The walking habit, a habit borne out of the sheer necessity to regain peace and tranquility, to seek solitude, to walk away from the mayhem at my parents’ house, stayed with me for all these five decades. However busy I was, even after I moved to America, I always made time for my daily walk of three miles. I walked around the antebellum architecture of the deep South; the lovely park near lake Michigan; the walkway around the river in the beautiful Iowa University campus; the hilly streets of Moscow, Idaho; the nature preserve in the State University of New York at Binghamton; Wrightsville beach in Wilmington, North Carolina. No matter where I went, I walked. To maintain my sanity, to enjoy the fresh air, to smell the roses, and in later years to boost my waning metabolism. As beautiful as all these places are, my mind always went to back to my walks around Bangalore streets.

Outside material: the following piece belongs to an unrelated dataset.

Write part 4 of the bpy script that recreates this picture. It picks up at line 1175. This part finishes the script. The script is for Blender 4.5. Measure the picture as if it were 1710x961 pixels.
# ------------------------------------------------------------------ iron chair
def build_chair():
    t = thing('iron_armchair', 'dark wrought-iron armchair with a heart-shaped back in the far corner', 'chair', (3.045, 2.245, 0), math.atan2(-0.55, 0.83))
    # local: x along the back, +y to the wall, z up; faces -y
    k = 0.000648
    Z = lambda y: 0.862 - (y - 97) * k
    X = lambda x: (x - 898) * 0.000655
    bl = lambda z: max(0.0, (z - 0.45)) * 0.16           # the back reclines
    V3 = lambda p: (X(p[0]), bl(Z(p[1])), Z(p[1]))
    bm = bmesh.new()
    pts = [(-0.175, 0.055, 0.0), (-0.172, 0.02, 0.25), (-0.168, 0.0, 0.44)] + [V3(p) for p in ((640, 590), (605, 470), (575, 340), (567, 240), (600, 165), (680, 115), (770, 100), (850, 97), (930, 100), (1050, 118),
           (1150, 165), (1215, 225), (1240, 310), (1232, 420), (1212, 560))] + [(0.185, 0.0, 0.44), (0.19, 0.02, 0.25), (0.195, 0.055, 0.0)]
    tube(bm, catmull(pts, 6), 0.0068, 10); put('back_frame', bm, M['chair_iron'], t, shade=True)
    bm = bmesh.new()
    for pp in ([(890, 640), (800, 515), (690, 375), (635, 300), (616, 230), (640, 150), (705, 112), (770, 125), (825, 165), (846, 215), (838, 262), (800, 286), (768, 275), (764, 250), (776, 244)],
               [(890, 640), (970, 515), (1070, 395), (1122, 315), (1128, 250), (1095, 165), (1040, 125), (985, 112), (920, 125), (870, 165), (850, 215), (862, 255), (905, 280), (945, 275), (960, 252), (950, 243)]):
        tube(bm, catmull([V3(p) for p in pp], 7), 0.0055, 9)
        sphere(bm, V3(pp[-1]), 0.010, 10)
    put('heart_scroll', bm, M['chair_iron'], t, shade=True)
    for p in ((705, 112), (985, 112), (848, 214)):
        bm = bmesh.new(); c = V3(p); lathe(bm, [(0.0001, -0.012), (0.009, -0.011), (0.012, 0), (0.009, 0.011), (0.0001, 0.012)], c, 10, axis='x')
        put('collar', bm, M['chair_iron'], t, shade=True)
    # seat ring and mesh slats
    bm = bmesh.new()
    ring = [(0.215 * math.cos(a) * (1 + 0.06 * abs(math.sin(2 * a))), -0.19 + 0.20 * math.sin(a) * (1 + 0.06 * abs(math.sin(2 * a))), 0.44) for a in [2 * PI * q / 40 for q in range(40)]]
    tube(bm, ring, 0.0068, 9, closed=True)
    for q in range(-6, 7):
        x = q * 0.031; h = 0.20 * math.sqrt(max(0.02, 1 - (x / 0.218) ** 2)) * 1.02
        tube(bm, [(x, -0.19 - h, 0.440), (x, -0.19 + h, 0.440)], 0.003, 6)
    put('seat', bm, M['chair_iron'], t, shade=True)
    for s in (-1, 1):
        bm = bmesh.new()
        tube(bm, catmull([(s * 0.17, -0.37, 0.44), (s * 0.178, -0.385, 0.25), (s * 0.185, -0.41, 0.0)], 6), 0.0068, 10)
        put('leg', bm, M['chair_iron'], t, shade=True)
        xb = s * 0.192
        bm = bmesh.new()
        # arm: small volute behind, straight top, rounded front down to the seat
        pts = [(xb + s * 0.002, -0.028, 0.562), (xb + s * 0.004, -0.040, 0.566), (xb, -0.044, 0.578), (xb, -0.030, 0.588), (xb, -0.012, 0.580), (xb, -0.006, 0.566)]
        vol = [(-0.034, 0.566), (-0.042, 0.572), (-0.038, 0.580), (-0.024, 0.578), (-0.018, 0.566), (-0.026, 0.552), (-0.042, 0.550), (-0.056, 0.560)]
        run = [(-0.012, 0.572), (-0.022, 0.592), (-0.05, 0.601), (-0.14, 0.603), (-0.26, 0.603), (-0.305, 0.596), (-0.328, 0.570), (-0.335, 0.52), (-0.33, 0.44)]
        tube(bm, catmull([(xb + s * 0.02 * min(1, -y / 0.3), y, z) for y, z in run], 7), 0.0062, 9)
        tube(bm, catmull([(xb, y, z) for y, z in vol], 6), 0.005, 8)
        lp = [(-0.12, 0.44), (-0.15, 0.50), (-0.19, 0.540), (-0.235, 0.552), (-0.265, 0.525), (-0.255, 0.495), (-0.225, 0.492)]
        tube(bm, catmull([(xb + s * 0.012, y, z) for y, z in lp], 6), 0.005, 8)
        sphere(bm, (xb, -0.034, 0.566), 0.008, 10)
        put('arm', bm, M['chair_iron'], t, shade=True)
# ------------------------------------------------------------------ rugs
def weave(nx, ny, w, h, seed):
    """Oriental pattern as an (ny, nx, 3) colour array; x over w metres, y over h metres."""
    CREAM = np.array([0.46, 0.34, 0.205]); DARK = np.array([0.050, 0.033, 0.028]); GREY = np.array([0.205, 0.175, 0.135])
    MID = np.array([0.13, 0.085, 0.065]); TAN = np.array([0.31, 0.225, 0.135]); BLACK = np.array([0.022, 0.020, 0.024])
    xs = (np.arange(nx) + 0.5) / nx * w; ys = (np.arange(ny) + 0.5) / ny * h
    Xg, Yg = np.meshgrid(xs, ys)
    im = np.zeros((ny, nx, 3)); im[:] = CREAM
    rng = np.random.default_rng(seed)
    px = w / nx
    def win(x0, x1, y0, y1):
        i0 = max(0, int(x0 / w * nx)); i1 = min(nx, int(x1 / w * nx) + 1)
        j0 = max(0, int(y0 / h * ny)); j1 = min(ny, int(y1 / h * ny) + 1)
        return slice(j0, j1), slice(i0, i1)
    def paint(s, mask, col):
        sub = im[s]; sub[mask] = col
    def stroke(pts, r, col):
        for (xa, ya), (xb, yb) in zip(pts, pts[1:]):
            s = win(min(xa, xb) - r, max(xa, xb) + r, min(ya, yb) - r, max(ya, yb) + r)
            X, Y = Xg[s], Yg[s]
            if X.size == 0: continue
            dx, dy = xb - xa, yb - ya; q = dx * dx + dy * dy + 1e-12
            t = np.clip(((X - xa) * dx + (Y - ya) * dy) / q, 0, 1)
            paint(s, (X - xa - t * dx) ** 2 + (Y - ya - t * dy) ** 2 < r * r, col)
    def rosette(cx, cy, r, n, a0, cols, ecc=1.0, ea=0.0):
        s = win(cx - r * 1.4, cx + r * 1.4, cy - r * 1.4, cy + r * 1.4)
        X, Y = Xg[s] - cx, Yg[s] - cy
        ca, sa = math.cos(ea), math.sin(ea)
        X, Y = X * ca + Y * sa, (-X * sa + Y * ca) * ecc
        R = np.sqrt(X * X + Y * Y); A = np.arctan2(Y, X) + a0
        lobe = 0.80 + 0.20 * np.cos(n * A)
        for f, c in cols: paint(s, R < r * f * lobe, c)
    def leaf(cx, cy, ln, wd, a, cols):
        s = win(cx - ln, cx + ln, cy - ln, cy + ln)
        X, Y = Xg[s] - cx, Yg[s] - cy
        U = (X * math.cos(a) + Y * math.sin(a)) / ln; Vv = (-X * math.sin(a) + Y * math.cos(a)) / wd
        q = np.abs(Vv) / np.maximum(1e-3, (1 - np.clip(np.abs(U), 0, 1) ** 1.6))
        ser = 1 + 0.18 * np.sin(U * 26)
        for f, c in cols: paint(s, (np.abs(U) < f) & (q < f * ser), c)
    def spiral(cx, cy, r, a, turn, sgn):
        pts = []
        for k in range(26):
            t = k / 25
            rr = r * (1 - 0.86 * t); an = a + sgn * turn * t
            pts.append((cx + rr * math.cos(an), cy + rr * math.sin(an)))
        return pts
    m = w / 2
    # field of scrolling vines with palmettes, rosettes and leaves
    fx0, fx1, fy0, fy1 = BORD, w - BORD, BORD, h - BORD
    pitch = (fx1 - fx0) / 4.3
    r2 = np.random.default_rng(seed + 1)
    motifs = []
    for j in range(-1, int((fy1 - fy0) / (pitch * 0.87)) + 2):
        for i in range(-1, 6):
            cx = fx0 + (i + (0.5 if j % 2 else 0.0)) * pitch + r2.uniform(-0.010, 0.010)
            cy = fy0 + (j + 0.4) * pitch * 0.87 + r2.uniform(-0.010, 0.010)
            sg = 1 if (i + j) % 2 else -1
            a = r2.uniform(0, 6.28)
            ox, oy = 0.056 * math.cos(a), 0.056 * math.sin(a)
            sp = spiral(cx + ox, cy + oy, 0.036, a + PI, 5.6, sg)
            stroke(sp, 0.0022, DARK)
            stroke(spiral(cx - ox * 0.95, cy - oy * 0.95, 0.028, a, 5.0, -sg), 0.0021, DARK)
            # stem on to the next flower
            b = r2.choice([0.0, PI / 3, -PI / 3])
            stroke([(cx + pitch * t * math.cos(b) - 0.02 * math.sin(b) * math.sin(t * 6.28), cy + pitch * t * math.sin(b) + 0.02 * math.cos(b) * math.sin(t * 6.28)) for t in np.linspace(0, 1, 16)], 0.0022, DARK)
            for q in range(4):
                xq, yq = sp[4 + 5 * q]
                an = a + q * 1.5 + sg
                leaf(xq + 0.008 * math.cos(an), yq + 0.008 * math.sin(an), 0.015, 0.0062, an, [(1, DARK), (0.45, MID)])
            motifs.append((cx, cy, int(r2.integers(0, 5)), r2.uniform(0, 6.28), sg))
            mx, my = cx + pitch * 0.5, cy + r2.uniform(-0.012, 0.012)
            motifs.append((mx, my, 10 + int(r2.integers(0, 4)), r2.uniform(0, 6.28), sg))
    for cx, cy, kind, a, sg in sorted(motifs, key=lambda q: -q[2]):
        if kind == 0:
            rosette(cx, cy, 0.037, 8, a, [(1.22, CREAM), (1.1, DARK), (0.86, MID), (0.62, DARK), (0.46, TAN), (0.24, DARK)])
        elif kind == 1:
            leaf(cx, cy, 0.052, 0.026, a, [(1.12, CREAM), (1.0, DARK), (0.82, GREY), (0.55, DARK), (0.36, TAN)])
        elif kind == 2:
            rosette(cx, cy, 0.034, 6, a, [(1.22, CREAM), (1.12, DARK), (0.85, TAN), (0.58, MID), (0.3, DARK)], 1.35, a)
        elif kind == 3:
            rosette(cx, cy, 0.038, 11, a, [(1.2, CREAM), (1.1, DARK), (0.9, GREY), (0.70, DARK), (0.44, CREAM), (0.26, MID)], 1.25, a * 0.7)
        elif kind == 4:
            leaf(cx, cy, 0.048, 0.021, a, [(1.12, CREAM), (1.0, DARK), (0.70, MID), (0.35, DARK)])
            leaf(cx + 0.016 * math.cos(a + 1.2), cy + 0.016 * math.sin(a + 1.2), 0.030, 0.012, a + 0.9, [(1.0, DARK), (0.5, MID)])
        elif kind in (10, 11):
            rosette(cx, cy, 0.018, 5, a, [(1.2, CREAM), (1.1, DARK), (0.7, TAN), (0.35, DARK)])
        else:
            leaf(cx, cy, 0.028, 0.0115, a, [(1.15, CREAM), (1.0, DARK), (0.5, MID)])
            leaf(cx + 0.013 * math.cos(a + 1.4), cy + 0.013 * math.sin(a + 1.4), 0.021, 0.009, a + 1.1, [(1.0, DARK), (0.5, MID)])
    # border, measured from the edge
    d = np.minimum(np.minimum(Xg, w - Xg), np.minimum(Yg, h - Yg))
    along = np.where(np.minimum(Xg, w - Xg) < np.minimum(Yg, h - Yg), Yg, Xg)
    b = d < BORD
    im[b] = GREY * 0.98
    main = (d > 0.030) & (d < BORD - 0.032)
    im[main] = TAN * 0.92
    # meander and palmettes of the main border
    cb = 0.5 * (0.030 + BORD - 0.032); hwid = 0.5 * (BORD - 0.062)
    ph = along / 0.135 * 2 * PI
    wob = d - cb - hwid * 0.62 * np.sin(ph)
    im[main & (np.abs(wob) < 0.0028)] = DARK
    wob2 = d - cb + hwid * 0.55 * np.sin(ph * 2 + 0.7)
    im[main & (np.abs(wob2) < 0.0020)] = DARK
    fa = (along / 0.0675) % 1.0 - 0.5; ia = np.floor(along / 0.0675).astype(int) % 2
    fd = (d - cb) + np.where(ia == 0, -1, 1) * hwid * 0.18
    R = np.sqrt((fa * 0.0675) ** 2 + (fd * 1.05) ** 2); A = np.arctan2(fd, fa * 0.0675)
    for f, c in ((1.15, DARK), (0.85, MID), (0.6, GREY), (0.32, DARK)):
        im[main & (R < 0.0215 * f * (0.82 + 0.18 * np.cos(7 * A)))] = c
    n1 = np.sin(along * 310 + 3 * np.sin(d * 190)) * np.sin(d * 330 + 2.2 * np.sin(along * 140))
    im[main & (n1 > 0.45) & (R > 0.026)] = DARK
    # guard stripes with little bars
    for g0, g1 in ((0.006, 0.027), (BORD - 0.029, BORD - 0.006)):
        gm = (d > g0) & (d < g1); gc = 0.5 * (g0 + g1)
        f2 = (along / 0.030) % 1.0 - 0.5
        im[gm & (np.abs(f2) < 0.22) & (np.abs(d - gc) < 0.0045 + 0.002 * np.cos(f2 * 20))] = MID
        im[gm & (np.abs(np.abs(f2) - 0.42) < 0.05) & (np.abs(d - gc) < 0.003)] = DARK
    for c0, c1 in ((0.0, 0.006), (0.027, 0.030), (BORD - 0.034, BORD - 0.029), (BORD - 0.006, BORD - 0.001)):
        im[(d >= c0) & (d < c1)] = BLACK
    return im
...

Like most of my peers who came to America, leaving behind their ageing parents, I went back to Bangalore periodically, to do my filial duty, spend time with my parents and siblings. Of course I never failed to take my morning walk. However, as the years went by, there were changes in the landscape, an old house torn down here, a multistory apartment complex sprouting up there, more vehicles, more people, more noise. My sister who lived couple blocks away from my parents’ house, dropped in every day, she and my mother continued their deafening discourse, as before. But now I wasn’t able to escape to the streets, as they too became extremely inhospitable, noisy and pedestrian unfriendly. It was almost impossible to cross the Margosa and Sampige roads, the relentless traffic, the blaring horns, the smoke, the heat, the dust. Even ten policemen couldn’t direct the chaotic traffic. The once salubrious city now became unhealthy. I couldn’t enjoy my walks anymore. I had to go to the neighborhood gym to trudge on a treadmill. The gradual but disgusting deterioration of the beautiful Bangalore streets, where pedestrians could once walk freely, is now complete. Many centuries-old trees were felled in the name of progress, the city reduced to a garbage dump.

As time went by my visits to Bangalore became sporadic, particularly after my parents passed away, one after another as if they couldn’t bear to be apart. Although my body is in America, my soul is still in Bangalore, the memory of the aroma of those warm, salty peanuts, spicy bondas and bajjis are still with me even after all these years.